▸ **Task goal**: Exactly retype the opening line of the entries and every line after it, ending with the line that contains "def rgb(r, g, b): return". Skip all pictures.

▸ **Exercise inputs**:

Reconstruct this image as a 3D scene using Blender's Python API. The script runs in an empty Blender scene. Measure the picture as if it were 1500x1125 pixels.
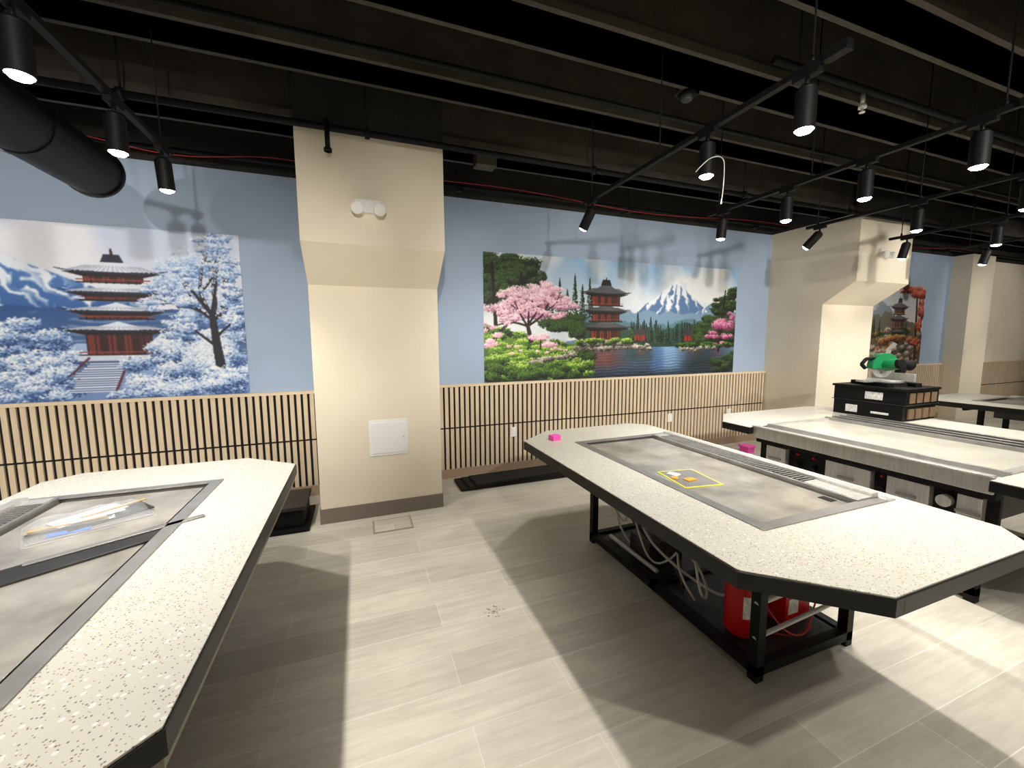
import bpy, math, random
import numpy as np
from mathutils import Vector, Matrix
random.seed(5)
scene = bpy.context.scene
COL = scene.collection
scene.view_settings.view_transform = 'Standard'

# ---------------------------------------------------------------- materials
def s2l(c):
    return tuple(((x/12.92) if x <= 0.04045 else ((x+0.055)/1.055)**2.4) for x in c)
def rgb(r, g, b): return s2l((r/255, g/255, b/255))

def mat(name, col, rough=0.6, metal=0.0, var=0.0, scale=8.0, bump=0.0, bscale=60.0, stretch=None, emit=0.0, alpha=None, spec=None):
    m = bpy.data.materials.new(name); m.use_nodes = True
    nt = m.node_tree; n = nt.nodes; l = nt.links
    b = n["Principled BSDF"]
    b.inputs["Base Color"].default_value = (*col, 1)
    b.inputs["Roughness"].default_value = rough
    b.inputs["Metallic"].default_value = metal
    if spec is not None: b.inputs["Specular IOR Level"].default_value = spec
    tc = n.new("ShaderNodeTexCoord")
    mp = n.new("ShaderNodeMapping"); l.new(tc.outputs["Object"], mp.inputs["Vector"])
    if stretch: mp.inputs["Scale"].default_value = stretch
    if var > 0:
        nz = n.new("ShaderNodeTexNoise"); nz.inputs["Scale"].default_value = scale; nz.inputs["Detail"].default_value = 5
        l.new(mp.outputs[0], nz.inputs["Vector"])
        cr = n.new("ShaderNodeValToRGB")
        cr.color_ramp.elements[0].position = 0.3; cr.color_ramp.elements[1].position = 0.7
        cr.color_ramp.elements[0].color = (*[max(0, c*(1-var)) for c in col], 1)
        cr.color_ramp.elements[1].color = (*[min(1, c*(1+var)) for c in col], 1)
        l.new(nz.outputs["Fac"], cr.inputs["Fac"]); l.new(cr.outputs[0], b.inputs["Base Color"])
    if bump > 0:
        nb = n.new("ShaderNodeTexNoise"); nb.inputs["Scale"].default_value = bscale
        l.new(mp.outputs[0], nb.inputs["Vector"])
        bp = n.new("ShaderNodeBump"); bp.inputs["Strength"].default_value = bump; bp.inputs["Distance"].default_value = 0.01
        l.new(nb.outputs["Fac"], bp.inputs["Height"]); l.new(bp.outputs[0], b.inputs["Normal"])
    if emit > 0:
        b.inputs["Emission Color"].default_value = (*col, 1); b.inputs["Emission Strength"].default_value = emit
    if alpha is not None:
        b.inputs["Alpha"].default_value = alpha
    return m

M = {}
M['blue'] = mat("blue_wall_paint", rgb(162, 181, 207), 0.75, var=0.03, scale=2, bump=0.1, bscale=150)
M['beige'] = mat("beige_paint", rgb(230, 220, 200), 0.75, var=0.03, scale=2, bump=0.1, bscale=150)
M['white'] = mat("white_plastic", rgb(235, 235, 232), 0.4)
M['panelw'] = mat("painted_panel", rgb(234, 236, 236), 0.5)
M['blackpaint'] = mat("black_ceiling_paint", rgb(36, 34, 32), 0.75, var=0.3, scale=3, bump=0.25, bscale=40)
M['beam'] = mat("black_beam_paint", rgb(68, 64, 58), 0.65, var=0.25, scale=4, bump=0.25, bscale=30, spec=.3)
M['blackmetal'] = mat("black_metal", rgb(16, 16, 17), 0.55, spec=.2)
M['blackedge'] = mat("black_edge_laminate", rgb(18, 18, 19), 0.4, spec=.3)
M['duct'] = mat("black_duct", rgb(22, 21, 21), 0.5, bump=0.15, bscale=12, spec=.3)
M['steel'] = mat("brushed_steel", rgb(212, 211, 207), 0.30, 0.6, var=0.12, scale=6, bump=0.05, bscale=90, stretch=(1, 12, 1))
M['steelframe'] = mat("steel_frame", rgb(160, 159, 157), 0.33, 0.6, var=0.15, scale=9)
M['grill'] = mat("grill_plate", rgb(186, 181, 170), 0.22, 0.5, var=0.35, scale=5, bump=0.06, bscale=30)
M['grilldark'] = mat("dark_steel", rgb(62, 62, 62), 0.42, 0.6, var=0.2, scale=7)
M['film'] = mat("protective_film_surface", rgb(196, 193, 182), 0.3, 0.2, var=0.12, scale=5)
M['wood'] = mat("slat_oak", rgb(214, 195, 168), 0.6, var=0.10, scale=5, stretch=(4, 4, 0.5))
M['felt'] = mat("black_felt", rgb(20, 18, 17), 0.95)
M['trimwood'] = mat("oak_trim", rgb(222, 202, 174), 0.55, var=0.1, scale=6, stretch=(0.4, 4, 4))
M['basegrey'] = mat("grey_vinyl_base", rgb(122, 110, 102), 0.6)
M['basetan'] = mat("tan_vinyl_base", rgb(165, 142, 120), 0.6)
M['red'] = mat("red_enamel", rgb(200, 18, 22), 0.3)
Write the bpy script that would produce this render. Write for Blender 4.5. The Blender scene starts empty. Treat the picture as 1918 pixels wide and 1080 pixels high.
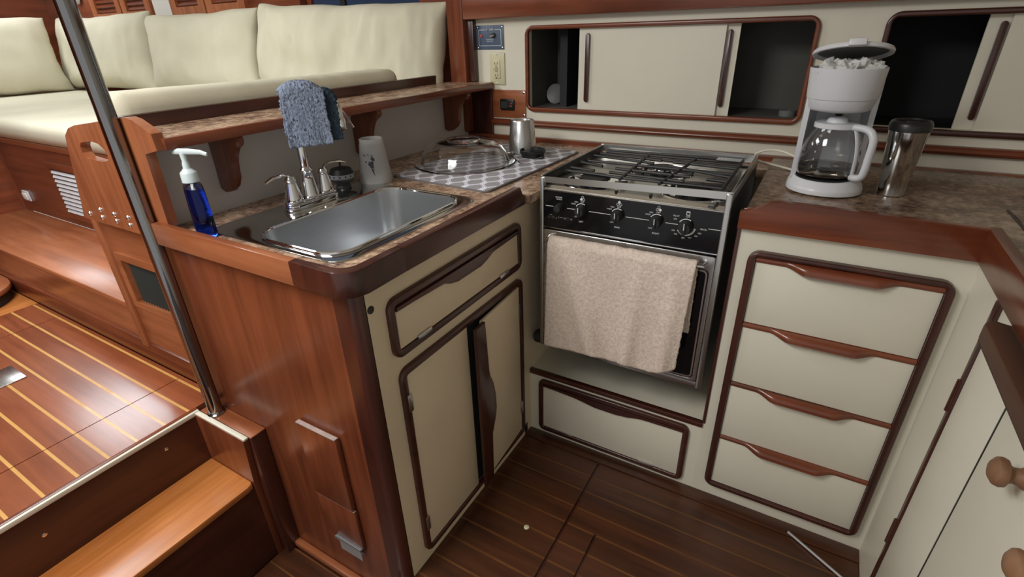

▸ **Task solution**:
Reconstruct this image as a 3D scene using Blender's Python API. The script runs in an empty Blender scene. Measure the picture as if it were 1500x1125 pixels.
import bpy, math, random
import numpy as np
from mathutils import Vector, Matrix
random.seed(5)
scene = bpy.context.scene
COL = scene.collection
scene.view_settings.view_transform = 'Standard'

# ---------------------------------------------------------------- materials
def s2l(c):
    return tuple(((x/12.92) if x <= 0.04045 else ((x+0.055)/1.055)**2.4) for x in c)
def rgb(r, g, b): return s2l((r/255, g/255, b/255))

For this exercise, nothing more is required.